OF Jimmy Herron - Like his teammate Conine, Herron was an All-Star MVP this summer on the Cape. He’s not off to the blazing start of his teammates, but he also has walked more times this year than he’s struck out, somewhat of a rarity on a free-swinging Duke team. The Yankees took him in the 31st round last year but somehow young Jimmy managed to resist the pull of pinstripes and returned to make a run with a deep Blue Devils squad. That alone makes me like him, but he’s also an All-ACC Academic and on the honor roll, if you like your prospects smart.

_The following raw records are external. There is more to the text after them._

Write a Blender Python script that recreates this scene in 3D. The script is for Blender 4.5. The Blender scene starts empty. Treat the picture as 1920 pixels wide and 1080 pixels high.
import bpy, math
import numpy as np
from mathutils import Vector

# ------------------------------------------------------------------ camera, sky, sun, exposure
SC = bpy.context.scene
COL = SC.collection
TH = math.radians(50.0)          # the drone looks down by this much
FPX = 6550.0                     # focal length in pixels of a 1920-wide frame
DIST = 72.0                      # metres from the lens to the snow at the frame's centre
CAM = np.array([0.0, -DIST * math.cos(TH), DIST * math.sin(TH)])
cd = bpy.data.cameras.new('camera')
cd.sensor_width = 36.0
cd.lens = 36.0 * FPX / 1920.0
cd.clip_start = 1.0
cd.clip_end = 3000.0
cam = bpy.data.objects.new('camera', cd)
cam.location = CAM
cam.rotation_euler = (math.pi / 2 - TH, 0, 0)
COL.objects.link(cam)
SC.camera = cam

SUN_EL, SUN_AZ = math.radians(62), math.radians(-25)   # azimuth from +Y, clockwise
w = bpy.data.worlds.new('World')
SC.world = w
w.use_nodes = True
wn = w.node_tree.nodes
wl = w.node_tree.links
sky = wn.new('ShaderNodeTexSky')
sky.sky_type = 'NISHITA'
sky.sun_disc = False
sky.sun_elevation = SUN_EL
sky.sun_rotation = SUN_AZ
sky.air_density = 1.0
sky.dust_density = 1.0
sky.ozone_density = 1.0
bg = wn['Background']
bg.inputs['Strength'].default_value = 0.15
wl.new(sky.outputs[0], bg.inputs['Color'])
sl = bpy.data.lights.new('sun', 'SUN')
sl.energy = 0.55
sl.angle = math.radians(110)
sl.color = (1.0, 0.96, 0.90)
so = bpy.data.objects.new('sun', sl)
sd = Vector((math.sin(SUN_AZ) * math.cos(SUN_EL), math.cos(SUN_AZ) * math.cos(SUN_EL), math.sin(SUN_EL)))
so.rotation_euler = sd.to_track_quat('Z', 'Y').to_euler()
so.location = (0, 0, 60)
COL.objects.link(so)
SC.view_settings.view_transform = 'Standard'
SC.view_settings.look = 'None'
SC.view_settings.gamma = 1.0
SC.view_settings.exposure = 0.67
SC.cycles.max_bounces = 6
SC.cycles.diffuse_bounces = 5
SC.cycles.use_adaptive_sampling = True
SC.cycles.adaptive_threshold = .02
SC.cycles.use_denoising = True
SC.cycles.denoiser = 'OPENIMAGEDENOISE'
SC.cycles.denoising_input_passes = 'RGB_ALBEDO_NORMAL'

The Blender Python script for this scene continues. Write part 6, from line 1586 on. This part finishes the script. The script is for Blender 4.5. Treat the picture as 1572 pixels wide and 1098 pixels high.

SS/3B Zack Kone - Kone is big for a shortstop (6’3”) and might be more of a 3B type in the future, but he’s got the power in his bat needed for a move to that position. As Kyle Seager benefited from the hordes who came to scout Dustin Ackley at UNC, Kone might be the beneficiary of the attention paid to his teammates. He has a damage-making swing and has steadily improved over his first two years at Duke, and like his teammates has charged into the 2018 season—he’s already hit more home runs than he did last year. That comes at a cost, however—like Conine, he has a bit of a K problem.

RHP/OF Jack Labosky - Labosky is a two-way prospect whose numbers might not jump off the page, but the senior draws praise from coaches for being a complete player, averaging over 30 innings pitched and 200 plate appearances for each while putting up respectable numbers. He even has a little pop; so far this year he has three home runs, halfway to his total of six from last year. All the home runs are being hit by Duke this year.

Other names to watch: C Chris Proctor, LHP Mitch Stallings, RHP Al Pesto. (Not because he’ll be drafted this year—he missed all of 2017 with an injury—just because of his name.)